5 Years of Learning

13 May


First, I have to apologize for the LONG delay in getting a new post on here. If I were to follow stereotypes I would blame my hiatus from the blog on ‘teaching too many classes’ or ‘serving on too many committees’ or ‘holding too many hands’. None of those are true. Truthfully, I had a rough start to the semester due to personal life issues and have now gotten back into a normal routine as the semester comes to an end. During that time away, I was able to reflect a lot of what I have learned in my 5 years as an assistant professor here at Millikin and I am going to use this space to discuss some of the highlights.



When I arrived here in 2010, nearly everything I planned to do (formally even, since we are required to write 3-year growth plans) was inspired by the things I loved about my professors at the small liberal arts school where I earned my Bachelor’s degree and all of the things I could not do at that small college. I wanted to provide my students with the best of what I did have and with everything I did not have. Fast forward to the end of my first year and I was mentoring 8 research students from the same cohort, at the same time, and working on a large-scale avian supplemental feeding study. Suffice it to say, I’ve come a long way since then and learned a lot about how to be successful in this field.


What I’ve learned

First, 8 undergraduate research students all with their own independent projects and in the same graduating class is too darn many to have in one lab. We accomplished a lot as a team and the manuscripts are nearly complete (it was a 3 year study), but I regret that I stretched myself so thin on advising so many students. I don’t think any of them would say any unkind words about their research experience – they loved the team atmosphere, they were friends, and at the end of the day, they all took the opportunity to present their work at conferences. More importantly, they are all now well into graduate studies or in the workforce and can be considered successful by any conventional standards. Those students taught me so much about where I can go in terms of the scope and magnitude of my research in physiological ecology (higher than I had initially hoped for a school this size, I might add), and more importantly, how much I could expect out of the undergraduate research students without whom I could never carry out a large, truly integrative study.

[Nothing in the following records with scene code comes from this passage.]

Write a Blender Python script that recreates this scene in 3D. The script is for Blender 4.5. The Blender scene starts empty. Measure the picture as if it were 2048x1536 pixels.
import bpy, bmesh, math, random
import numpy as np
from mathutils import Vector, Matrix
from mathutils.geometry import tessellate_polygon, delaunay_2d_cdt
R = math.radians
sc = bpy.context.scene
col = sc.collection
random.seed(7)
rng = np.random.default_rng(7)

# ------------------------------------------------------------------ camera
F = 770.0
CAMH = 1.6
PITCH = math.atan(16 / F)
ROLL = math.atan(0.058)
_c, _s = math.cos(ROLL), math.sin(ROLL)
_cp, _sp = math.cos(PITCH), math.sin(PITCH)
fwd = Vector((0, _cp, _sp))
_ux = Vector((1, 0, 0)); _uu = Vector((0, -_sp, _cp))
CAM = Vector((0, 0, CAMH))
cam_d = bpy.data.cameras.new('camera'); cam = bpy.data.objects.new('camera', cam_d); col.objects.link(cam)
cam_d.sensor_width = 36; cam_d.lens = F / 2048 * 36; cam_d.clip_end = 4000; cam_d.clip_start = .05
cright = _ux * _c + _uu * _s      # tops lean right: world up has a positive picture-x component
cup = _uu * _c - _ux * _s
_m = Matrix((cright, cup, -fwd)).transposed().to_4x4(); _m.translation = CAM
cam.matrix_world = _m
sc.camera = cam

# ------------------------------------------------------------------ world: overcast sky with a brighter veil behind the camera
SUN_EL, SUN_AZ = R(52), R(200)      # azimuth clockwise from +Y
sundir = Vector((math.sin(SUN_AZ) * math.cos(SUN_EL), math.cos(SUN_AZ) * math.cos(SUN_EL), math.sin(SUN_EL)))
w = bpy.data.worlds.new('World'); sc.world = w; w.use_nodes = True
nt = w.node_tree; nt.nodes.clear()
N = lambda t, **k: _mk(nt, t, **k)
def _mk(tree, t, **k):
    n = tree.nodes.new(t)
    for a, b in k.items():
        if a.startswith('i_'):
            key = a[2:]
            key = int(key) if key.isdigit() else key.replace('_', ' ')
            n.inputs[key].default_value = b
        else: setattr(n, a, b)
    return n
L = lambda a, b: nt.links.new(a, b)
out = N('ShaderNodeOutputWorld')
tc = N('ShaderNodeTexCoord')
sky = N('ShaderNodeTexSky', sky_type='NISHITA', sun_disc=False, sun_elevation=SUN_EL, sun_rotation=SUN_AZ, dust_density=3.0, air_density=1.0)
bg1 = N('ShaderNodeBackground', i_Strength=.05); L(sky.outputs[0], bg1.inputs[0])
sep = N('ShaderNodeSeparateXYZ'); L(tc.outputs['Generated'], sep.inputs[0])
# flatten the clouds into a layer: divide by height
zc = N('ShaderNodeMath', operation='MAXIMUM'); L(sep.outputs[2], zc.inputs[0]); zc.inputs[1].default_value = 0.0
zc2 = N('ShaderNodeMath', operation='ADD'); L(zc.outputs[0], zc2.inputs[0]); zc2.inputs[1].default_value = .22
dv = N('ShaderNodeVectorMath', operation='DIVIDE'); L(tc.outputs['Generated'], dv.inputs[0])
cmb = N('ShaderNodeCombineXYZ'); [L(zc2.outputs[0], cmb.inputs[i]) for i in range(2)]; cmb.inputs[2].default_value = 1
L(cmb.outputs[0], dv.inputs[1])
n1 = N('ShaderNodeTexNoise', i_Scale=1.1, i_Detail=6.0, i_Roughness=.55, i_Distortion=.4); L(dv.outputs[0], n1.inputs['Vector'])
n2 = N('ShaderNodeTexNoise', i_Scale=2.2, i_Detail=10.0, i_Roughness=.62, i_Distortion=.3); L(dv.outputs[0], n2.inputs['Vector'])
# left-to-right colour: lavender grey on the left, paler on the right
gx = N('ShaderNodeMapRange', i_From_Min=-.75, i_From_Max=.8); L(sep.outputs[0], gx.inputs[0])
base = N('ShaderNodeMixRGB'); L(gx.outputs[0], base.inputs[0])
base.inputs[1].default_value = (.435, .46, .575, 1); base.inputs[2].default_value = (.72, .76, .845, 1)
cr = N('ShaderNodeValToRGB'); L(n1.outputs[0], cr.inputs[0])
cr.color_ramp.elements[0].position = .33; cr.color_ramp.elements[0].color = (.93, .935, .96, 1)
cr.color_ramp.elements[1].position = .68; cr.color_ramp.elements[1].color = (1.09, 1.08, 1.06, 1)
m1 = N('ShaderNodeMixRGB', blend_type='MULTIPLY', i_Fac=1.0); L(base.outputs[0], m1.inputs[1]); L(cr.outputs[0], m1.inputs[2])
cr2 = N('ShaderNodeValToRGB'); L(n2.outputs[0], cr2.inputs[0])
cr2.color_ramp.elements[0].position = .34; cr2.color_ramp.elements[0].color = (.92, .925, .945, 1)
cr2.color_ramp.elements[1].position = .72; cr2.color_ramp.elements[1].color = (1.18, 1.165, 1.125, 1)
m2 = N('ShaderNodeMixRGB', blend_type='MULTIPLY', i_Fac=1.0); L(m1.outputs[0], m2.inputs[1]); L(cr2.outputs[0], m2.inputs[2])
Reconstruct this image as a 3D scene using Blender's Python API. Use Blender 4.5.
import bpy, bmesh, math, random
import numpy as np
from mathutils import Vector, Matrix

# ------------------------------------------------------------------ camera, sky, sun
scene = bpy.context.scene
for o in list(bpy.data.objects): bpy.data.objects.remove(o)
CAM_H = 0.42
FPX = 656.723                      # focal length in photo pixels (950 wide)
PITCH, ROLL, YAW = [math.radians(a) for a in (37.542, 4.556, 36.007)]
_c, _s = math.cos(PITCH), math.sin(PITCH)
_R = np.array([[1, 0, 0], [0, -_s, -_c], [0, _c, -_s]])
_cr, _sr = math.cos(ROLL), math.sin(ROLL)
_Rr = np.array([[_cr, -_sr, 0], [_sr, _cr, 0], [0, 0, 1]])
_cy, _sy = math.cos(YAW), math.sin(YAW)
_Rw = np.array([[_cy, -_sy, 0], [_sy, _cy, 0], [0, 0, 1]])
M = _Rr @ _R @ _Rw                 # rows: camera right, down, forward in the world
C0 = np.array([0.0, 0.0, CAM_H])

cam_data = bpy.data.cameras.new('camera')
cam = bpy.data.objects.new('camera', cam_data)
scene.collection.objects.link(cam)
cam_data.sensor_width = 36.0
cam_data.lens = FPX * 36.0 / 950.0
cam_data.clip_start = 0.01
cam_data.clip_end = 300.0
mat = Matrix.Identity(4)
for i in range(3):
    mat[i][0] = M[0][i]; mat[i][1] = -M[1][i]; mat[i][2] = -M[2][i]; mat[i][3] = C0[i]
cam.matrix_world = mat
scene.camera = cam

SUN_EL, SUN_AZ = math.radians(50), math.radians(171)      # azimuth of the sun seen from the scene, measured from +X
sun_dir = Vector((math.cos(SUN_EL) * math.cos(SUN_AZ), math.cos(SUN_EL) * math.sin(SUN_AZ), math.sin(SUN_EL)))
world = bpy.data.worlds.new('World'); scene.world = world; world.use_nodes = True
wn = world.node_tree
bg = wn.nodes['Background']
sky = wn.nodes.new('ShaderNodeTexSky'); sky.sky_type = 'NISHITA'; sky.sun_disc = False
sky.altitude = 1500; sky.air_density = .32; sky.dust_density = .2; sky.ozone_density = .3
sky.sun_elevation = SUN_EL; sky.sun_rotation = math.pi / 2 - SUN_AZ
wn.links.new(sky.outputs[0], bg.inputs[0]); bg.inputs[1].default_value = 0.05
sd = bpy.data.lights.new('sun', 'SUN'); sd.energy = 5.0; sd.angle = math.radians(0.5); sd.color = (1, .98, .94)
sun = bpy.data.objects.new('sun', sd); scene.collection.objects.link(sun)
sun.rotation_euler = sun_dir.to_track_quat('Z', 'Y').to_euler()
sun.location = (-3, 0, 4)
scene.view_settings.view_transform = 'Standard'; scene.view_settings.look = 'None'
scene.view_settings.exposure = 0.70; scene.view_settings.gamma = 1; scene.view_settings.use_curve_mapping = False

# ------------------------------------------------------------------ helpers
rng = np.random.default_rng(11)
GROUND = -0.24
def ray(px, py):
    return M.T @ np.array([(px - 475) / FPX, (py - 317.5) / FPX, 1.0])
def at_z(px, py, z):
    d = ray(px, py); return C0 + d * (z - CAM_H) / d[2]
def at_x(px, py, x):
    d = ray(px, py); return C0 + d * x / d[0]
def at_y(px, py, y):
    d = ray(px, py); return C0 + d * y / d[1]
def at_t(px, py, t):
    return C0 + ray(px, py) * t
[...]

Following up on that, one of the most important things I’ve learned is to restrict the number of students I mentor to 3 students per cohort and hopefully get them on board by the end of their sophomore year. After that first big group graduated, I have taken this approach and it has been immensely rewarding. I feel that I am truly advising these students at a high level and that we have great individual conversations and scientific experiences, yet we maintain that team atmosphere. My students tend to wear their lab identity proudly, which is also very helpful.


Another important thing I’ve learned is to find ways in which my skills offer something new to those around me, and to embrace the opportunities that come with that.   I have become the departmental go-to for statistical work and help, from the experimental design process through the analysis and interpretation of data. At first when people came to me with data sets and a somewhat cloudy focus on what they hoped to get out of the analysis, I felt trapped – stuck analyzing something for someone else and taking away from my own work. I quickly realized that, too, was a product of trying to manage too many research students at one time. I have truly come to embrace how much I can learn about other systems and other questions (and advanced scientific inquiry in general) by collaborating with so many people on the analytical components of their work. Further, neither the broader scientific community nor my peers and administrators on campus see this type of contribution to research as a negative thing. It is often complex and important enough to warrant co-authorship on papers, which are more likely to be published with appropriate and rigorous statistical analyses. In addition, word gets around quickly that I can be a good team player (most of the time).


Finally, the third important thing I’ve learned in five years here is to be visible. I am sure to show the campus community, and administrators in particular, exactly how productive we can be with even moderate amounts of support. That support needs to come in the form of time to complete research activities as well as financial support for those activities. I have taken every opportunity to not only showcase my students work through campus and local media outlets, but also to provide colleagues and administrators with quick summaries of how much was accomplished with relatively little financial investment. I have no doubt that teaching one (or fewer) courses per year and operating a lab with a multi-million dollar NSF grant as a backbone makes for more convenient research, but that is FAR from being the only route to good, impactful research. My students and I have strung together a number of small grants and have reached a level of productivity that I could have only hoped for when I started here, and honestly, I know a big part of that is being able to communicate what we do, how well we do it, and most importantly, why anybody should care.



My tenure portfolio is due 3 months from Friday, and I think I feel about as good as anyone could about putting everything on the line in front of my peers in the tenure review process. I have learned so much from my experiences here and I have learned so much from my colleagues. I have probably learned the most from my students. I hope that many of them have learned from me and benefitted from my presence on this faculty as well.